Just got back (near midnight at this point) from several of hours of driving around the main streets in Vancouver. Don’t ask. Clearly an act of insanity, but the point is that I’ve been on the road for several hours since the snow started falling around 5 p.m.
The streets were and are at the worst ever, since there now seems to be a layer of very rough and patchy compacted ice on all the main arteries. It stays even after the ploughs go by, which I don’t understand since the main streets throughout Vancouver and Burnaby were generally really good the last three weeks, even if everything else still looked like a 19th-century Siberian village.
I’d love to know what the scene was like in the various engineering departments tonight, since my understanding is they were all preparing for flooding after the weather forecasts said rain and +7 degrees. (Speaking of which, why is everyone dumping on the snow-ploughing efforts around the city? What about those meteorologists who keep predicting rain and then are off by several degrees?) It must have been a fun job, calling everyone to start ploughing again.
And it doesn’t seem to be doing much good, as I said. Just when it looked like the end was in sight, too. I actually spotted a plough on a side street, in Strathcona, clearing Keefer but leaving huge piles of slushy snow to the side where the cars were parked and even blocking streets feeding into Keefer. You can’t win.
Anyway, as I said in my headline, if there isn’t enough rain overnight to melt those rough patches, it’ll be a disaster in the morning. They make driving very erratic, since your wheels will sometimes catch bare pavement but sometimes not. As well, even though I’ve been able to make it up my sidestreet the last 24 days or whatever, I no longer can. There’s so much snow that by the time I get halfway up, I’ve ploughed myself a little snow barrier that prevents me from going any further. So here’s hoping for some rain between now and 7 tomorrow morning.
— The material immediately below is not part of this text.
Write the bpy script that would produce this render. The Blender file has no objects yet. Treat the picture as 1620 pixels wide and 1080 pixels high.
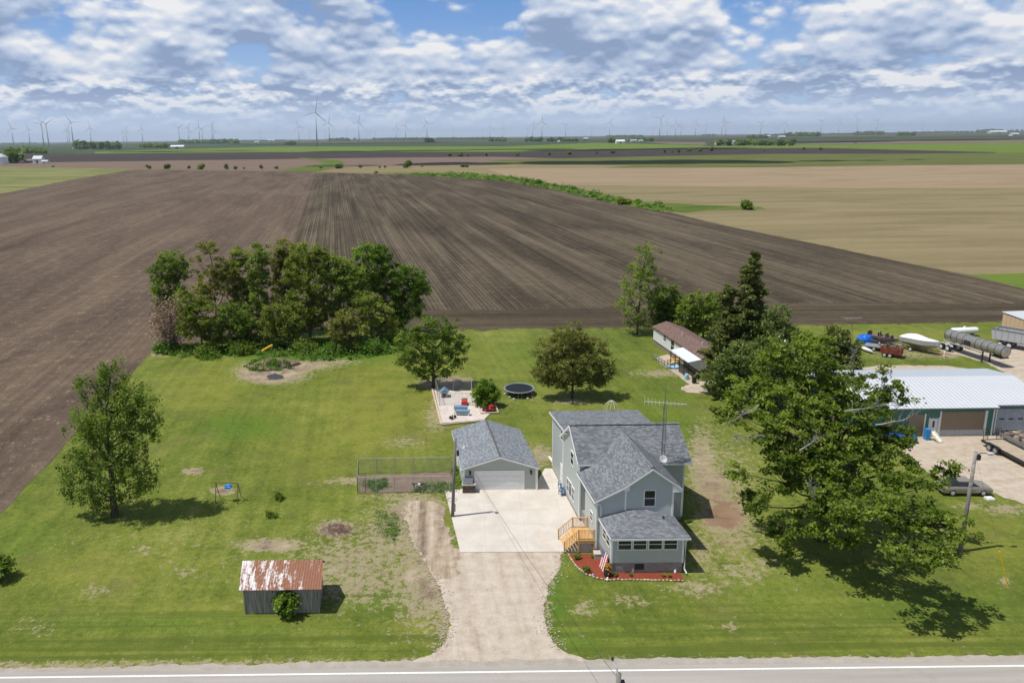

For all of you who are wondering what the city of Vancouver’s post-mortem on this is likely to be, I’ve been told that, yes, there will be a review by the engineering department, which happens any time there’s a major engineering event (floods, trees down, etc.) but no, there won’t be a Royal Commission or a Blue Ribbon Panel to analyze the problem. (My snide wording, not theirs.)
One more thought on the snow situation from the irrepressible Jonathan Baker, former city councillor, former planner, now a lawyer who handles a lot of legal cases involving cities. He has a long, long memory and this is what he reminded me of in a message today.
I know that everybody at City Hall writes reports and nobody reads them, but it would be interesting to dig out a report that had been prepared by the City Engineer, Bill Curtis, back in the early seventies. The City Engineers had prepared a graph of snow fall going back as far as records allowed and showed that snow cycles occurred with sine wave regularity over twelve year intervals.
Curtis, who was one of the most brilliant people and certainly the best civil servant I ever met, accordingly timed the sale and acquisition of equipment based on the cycle and over that particular period proved to be right. That was a time when it was a considered a certainty that global cooling was the thing of the f uture and it would not surprise me if City Hall, with its global warming plan may have ignored climate cycles and discounted the likelihood that old fashioned snow falls like this one would ever occur.